One of the most flagrantly anti-democratic actions was taken last Monday, September 9, when local Ann Arbor, Michigan, police stopped supporters of the Socialist Equality Party (SEP) and International Youth and Students for Social Equality (IYSSE) from informing students and campus workers about an on-campus meeting the following day to be addressed by SEP presidential candidate Joseph Kishore.

The police, following the provocative actions of a Zionist professor, barred the SEP supporters from distributing leaflets and campaign literature.

Even more outrageous was the written order handed out by the police barring the four SEP supporters from setting foot on the campus for the next year, under the threat of being arrested and prosecuted for trespassing.

On Monday, the SEP supporters issued a formal objection to the citations, which states, “The presidential election is seven weeks away, and we wish to continue campaigning for our candidate on campus. Each day these bans remain in effect, the weight of the violation of our constitutional rights becomes greater. This is not a tin pot dictatorship where police are allowed to harass supporters of candidates that oppose the status quo, and we plan to assert our rights to the fullest.”

Opposition to the escalating attack on democratic rights requires the mobilization of the broadest sections of the working class. Workers must recognize that what is being done today to students opposed to the Gaza genocide is the preparation by the capitalist state for far wider attacks on the democratic rights of the working class as a whole.

It is well known that the mass student antiwar movement of the 1960s became the target of such repressive operations as the FBI’s COINTELPRO, which spied on and sought to victimize students active in campaigning against the war in Vietnam. But it must be said that what has already taken place, under the auspices of the Biden-Harris administration and fascist Republicans in Congress, goes far beyond the anti-democratic methods employed then.

The last school year has been characterized by political and media witch-hunting of an unprecedented character, with protests against genocide smeared as “antisemitic,” while students have been teargassed, pepper-sprayed, fired on with rubber bullets, beaten with truncheons, and subjected to various forms of criminal, academic and employment retaliation.
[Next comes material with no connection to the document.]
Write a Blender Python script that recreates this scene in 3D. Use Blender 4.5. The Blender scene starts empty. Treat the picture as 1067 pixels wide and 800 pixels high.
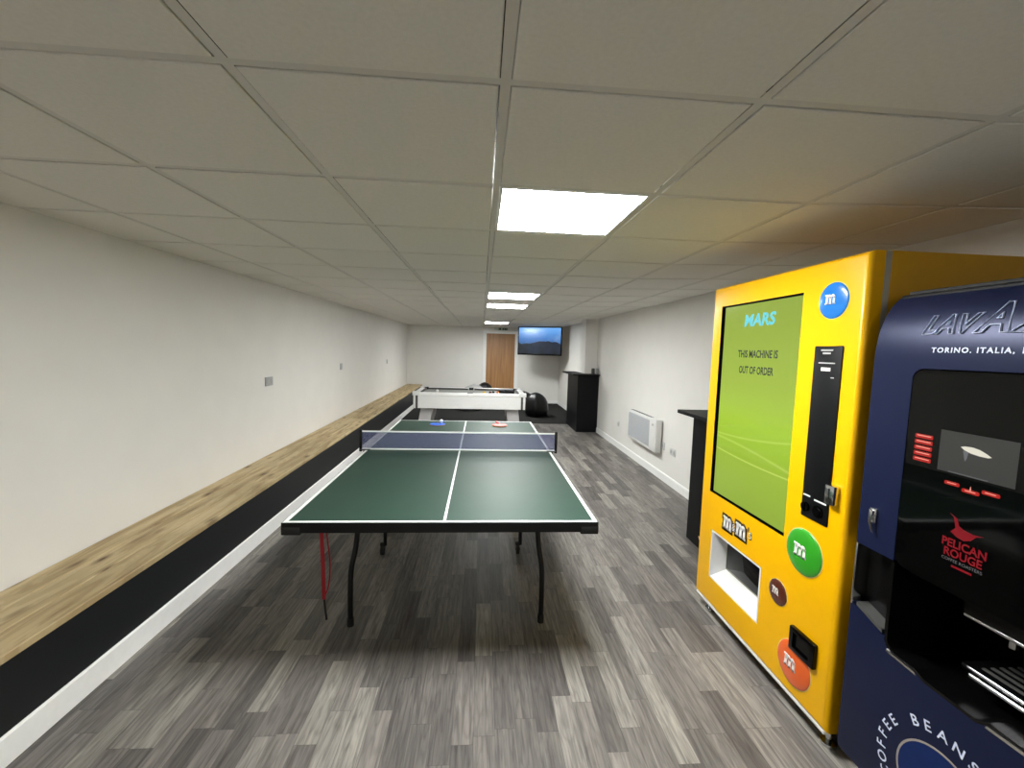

Several university presidents have been forced to resign on the grounds that they supposedly did not crack down hard enough on “antisemitic” protests. And huge pressure has been brought to bear, both from wealthy donors and the government, to make sure that there is no further upsurge of protests this fall.

The preemptive character of this repression is particularly noteworthy. The concern in the corporate elite and its military-intelligence apparatus is not simply that there will be a repetition of last year’s anti-genocide protests, although the Israeli regime is still carrying out massive war crimes against the Palestinian people.

The ruling elite fears that the anti-war sentiments sparked by the events in Gaza have set the stage for a much wider movement of opposition, directed against the US-NATO imperialist war against Russia in Ukraine, the escalating military provocations against Hezbollah, the Houthis and Iran in the Middle East, and the build-up toward full-scale war with China in the Indo-Pacific region, which some top US military figures have predicted could erupt as soon as next year.

In this mounting crisis, the greatest fear of the financial oligarchy is the coming together of the political opposition to imperialist war and the mass struggles of the working class to defend jobs, living standards and social rights like healthcare, education and decent housing. In particular, they fear the growing influence of the Trotskyist movement, the Socialist Equality Party and the IYSSE, which fight consciously to unite the working class and youth in a common struggle for socialism and against imperialist war.